Two policies highly promoted at COP 20 were Reducing Emissions from Deforestation and Forest Degradation (REDD) and Climate-Smart Agriculture, both aimed at reducing temperatures worldwide through carbon trading. At a first glance, REDD and Climate-Smart Agriculture appear laudable actions — especially given what are seemingly climate-friendly names. But under the surface, these programs create chaos within already volatile ecosystems and sabotage humble livelihoods.
Take REDD for example. In a nutshell, REDD allows wealthy industrialized countries and corporations to continue polluting by buying forests in the Global South to offset the carbon they release into the atmosphere through their practices elsewhere. These forests, meticulously managed by generations of indigenous people, are folded into the market — often resulting in the forced eviction of communities. Even worse, REDD makes no distinction between natural forests and industrial tree plantations — meaning that its implementation often results in massive loss of biodiversity.
“There is no excuse to turn nature into a commodity,” said Tom Goldtooth, director of the U.S. and Canada-based Indigenous Environmental Network, a close ally of Via Campesina. Both groups are strongly opposed to REDD and work together in spaces such as the No REDD in Africa Network. Goldtooth spoke powerfully at the Peoples Summit in Lima, warning against the interconnected nature of imperialism, militarization, and market-dependent strategies. “We reject the WTO of the sky,” he concluded.
Climate-Smart Agriculture, another centerpiece strategy to the COP proceedings, basically takes the tenets of REDD and applies them to farmland. Between 44 and 57 percent of all greenhouse gas emissions are from food production, and the overwhelming majority of these discharges are the direct result of wasteful industrial agriculture. Climate-Smart Agriculture builds on staples of the Green Revolution — modified seeds, chemical pesticides, and synthetic fertilizers in the name of intensification and productivity — to impose new biotechnology on farmers around the world, creating yet another wave of dependency on markets. Just as with REDD, investors from the Global North will receive carbon credits from their contribution to Climate-Smart Agriculture projects in the Global South, thus increasing speculation within the food system by expanding its profit value.
“There’s absolutely nothing smart about it,” said Chavannes Jean-Baptiste, a Haitian Via Campesina leader who coordinates the movement’s work around climate change, in a critical workshop on Climate-Smart Agriculture in Lima. “The climate crisis is rooted in capitalism, which is also in crisis as an economic system,” he explained. “Entrepreneurs are trying to emerge from this crisis, and as a way of doing so are creating green capitalism, of which Climate-Smart Agriculture is typical.”
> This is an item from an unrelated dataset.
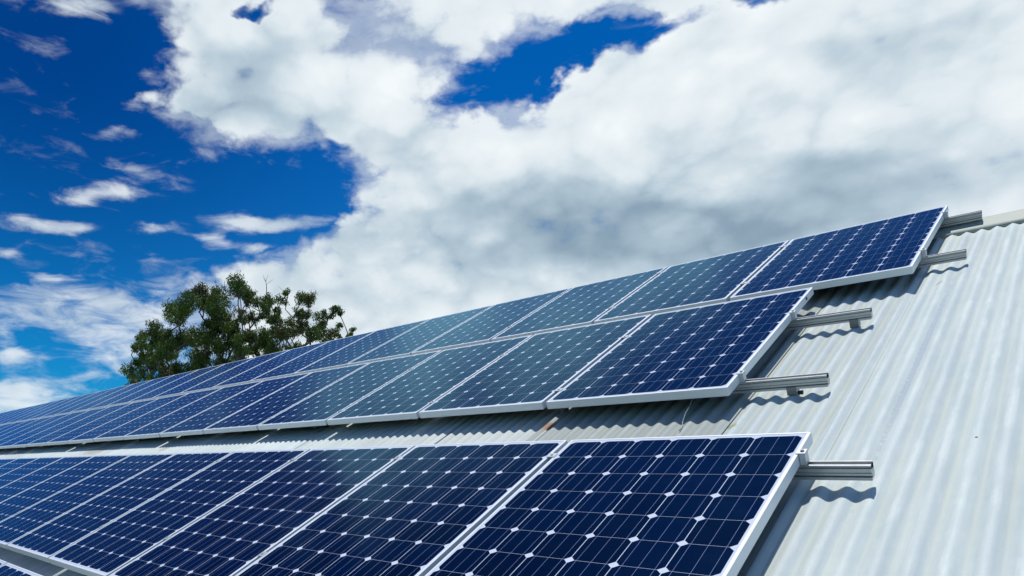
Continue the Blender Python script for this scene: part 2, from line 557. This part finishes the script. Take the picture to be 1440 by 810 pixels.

The slogan of the Peoples Summit in Lima — “change the system, not the climate” — is one that will persist throughout the year and into next December’s COP 21 in Paris, where a parallel Peoples Summit will again accompany official negotiations. Via Campesina and its tight network of allies are committed to their cutting-edge alternatives, particularly food sovereignty and agroecology.
Food sovereignty assumes the fundamental principal that rural working people and their urban counterparts — not market institutions and corporations — should govern the global food system. Agroecology is the key practice for realizing food sovereignty, building local markets through ecological methods grounded in tried-and-true ancestral knowledge. In that process, carbon is sequestered in the soil — helping to curb global warming patterns while protecting territorial rights. “Agroecology can double food production in entire regions within ten years, while mitigating climate change and alleviating rural poverty,” stated Olivier de Schutter, former UN Special Rapporteur on the Right to Food upon presentation of his March 2011 report to the Human Rights Council.
REDD and Climate-Smart Agriculture are experimental programs with irreversible implications on the environment, while food sovereignty and agroecology respect the earth’s natural systems. “Food sovereignty is our struggle against capitalism and the way it shapes our land,” said Nivia Regina da Silva, representative of the Landless Workers Movement (MST) in Brazil. MST is a founding member movement of Via Campesina that, among other initiatives, runs political training and agroecology schools throughout the country. Along with other Via Campesina members and allies, MST organized a lively conference on food sovereignty that was a focal point of the Peoples Summit in Lima.
“Peasant agriculture can feed the world and cool the planet,” affirmed Jean-Baptiste.
Via Campesina’s activism around climate is integral to its obligation of representing those most affected by systemic injustice. And this year, while high-level negotiations further unfold, the movement and its allies will be sure to turn up the heat every step of the way.